ORR’s report says Network Rail has been working on action plans focused on improving the management of earthworks and drainage, originating from recommendations following the Carmont accident in 2020.

ORR notes progress has been made, such as adoption of better weather forecasting, however ORR is telling Network Rail it needs to do more to drive change across its regions.

The report adds that while the regions are committed to maintaining their drainage inventories, completing the work to find ‘lost’ drainage assets has been challenging. The rail regulator also said that in some cases current drainage inspections were not being carried out with suitable rigour and that having dedicated teams would ensure better quality and consistency.

ORR said Network Rail’s drainage management planning has been affected by inadequate staffing levels but the regulator has been assured that the infrastructure manager is committed to fully resourced drainage teams by the end of March 2024.

ORR also called on Network Rail to improve its management of vegetation on buildings and structures, after finding that across three of the regions inspected, Vegetation Management Plans (VMPs), a first step in effective vegetation control, were either absent or incomplete.

Another key theme of today’s report is industry’s responsibilities for looking after its workforce which will in turn support the drive for a safer railway.

Positive actions taken by Network Rail in the past year on this include improving safety for track workers in lookout roles and working on overhead lines.

In particular, ORR has expressed concern about managing fatigue of workers. The regulator said it was encouraged by Network Rail’s recognition that its own fatigue controls required improvement, adding that it intended to issue revised guidance to the sector setting out its clear expectations and understanding of the law.

The report also notes Network Rail is moving forward in developing state-of-the art occupational health services provision, which, for the first time, will offer centralised services to the whole mainline railway.
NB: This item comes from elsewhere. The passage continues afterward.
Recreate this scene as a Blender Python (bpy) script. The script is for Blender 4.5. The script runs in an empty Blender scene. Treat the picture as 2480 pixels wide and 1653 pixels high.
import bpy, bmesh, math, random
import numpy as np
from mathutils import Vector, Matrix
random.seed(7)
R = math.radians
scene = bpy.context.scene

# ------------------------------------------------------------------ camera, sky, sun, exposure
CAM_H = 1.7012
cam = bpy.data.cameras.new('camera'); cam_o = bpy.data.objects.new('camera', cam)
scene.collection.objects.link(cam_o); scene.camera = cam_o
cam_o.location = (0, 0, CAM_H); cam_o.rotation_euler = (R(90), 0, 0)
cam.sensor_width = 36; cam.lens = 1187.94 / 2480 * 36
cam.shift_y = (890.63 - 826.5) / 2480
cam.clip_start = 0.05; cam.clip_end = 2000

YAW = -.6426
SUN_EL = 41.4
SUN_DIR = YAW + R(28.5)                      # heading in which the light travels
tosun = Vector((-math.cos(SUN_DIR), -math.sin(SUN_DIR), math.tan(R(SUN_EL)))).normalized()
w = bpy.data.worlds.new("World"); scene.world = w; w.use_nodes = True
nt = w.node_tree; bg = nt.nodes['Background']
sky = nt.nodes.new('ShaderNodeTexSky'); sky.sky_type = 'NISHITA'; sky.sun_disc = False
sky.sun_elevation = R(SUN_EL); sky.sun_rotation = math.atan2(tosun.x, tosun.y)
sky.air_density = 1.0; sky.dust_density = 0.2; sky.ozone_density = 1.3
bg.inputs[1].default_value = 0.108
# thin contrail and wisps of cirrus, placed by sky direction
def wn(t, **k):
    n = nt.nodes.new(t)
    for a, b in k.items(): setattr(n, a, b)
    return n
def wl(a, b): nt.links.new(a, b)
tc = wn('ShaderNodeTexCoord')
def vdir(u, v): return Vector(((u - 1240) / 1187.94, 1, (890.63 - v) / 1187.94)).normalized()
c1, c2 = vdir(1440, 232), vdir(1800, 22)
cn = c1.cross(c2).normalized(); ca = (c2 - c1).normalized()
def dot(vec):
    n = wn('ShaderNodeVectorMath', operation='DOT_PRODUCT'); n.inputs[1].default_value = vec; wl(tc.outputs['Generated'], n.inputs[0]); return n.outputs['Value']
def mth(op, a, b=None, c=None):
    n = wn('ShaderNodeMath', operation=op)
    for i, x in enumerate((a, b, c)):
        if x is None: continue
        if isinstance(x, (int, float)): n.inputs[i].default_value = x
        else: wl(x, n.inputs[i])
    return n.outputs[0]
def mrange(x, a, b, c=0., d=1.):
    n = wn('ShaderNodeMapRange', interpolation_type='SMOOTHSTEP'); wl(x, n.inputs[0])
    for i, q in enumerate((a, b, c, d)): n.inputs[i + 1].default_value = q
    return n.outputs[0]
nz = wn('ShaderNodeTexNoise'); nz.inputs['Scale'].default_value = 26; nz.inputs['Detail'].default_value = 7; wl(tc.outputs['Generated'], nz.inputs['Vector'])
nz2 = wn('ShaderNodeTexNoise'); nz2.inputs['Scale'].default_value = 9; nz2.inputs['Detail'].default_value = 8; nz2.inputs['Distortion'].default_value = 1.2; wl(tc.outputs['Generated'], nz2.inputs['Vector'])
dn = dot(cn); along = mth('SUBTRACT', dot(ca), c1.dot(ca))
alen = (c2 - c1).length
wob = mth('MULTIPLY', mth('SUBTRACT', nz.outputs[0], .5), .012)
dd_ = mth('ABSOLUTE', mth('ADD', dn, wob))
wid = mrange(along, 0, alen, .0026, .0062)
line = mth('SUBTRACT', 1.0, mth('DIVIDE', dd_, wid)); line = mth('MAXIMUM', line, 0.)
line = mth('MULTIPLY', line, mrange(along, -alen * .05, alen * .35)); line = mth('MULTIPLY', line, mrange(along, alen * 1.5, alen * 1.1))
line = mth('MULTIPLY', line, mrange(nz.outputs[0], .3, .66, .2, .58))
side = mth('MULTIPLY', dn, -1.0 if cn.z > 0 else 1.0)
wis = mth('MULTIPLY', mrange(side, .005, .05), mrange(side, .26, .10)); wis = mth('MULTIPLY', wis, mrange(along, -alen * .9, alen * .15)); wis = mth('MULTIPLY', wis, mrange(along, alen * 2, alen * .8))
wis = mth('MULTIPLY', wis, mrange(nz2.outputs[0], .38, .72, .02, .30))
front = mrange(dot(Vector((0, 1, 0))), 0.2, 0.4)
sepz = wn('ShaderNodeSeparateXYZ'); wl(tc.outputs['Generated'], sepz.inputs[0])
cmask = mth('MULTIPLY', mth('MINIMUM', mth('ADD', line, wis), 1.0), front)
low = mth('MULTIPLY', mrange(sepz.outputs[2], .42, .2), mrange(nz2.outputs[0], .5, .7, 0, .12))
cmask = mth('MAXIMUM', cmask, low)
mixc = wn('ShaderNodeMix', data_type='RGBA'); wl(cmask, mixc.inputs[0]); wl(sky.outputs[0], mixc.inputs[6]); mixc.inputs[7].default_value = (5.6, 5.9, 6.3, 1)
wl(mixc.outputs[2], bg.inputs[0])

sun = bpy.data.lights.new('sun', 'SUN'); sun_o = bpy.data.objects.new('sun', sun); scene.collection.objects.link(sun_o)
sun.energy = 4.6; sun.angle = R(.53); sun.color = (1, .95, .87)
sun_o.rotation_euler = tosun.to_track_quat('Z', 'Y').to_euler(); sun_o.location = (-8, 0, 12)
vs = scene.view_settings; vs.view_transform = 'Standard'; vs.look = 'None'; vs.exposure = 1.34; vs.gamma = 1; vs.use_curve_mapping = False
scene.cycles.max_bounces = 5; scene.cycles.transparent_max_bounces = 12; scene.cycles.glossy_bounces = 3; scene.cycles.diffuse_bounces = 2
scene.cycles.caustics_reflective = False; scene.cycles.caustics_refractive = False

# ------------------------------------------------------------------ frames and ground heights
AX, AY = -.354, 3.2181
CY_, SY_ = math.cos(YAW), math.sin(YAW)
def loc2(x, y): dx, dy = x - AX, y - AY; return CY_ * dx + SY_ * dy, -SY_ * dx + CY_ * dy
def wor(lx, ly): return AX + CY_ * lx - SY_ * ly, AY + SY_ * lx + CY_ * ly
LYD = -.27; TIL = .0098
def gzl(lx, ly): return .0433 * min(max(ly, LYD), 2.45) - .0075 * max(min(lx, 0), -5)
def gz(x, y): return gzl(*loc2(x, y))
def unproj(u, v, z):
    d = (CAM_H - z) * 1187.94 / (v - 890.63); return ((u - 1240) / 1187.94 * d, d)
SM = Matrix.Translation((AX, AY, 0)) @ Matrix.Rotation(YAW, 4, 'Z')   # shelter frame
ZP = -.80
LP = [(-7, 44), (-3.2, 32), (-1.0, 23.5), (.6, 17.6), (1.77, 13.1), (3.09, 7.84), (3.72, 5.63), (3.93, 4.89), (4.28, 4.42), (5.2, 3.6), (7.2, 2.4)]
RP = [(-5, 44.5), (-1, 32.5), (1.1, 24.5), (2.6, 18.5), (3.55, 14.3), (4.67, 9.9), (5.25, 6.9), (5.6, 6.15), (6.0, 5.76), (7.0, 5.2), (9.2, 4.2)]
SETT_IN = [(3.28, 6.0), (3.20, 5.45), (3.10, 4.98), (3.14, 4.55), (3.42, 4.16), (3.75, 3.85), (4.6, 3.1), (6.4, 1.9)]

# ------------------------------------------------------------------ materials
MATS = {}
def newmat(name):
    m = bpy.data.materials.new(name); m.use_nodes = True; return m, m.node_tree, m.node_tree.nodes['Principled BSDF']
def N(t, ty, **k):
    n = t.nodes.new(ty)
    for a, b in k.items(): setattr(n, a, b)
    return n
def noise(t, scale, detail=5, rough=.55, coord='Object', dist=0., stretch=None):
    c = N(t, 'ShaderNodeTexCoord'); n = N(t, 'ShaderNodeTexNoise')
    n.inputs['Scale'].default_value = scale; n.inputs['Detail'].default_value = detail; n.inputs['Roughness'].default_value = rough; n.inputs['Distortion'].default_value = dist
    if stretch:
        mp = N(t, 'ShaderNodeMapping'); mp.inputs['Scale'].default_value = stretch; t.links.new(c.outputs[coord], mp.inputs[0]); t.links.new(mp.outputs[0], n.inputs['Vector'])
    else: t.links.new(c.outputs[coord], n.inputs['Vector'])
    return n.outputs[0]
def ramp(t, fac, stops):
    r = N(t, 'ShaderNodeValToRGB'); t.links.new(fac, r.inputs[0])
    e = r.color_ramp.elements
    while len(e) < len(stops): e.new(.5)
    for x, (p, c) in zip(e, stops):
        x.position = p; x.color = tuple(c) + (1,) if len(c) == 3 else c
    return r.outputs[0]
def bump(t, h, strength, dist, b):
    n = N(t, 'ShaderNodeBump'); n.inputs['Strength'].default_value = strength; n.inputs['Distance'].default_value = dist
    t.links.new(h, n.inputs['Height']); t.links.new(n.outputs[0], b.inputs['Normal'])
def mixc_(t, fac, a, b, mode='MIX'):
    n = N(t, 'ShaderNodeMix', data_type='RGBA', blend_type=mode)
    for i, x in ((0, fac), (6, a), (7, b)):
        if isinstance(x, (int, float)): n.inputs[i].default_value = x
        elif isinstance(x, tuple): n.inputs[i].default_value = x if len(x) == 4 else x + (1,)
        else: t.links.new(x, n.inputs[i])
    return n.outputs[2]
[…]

However, ORR says it is unacceptable that industry has failed to provide adequate toilet facilities for staff, a legal requirement, adding that operators should provide shared access to their own facilities.

Ian Prosser, HM chief inspector of railways, said: “Financial challenges, changes to travelling and working patterns, weather extremes and industrial action have brought uncertainty to the rail industry, but Great Britain’s railways consistently perform as one of the safest in Europe.

“To keep it in that position, the industry must redouble its efforts of managing its assets and the environment around them because of the threat of extreme and variable weather conditions on the network.

“A safe railway also relies on its workers to be at optimum performance, so it is of paramount importance that industry reduces fatigue levels.”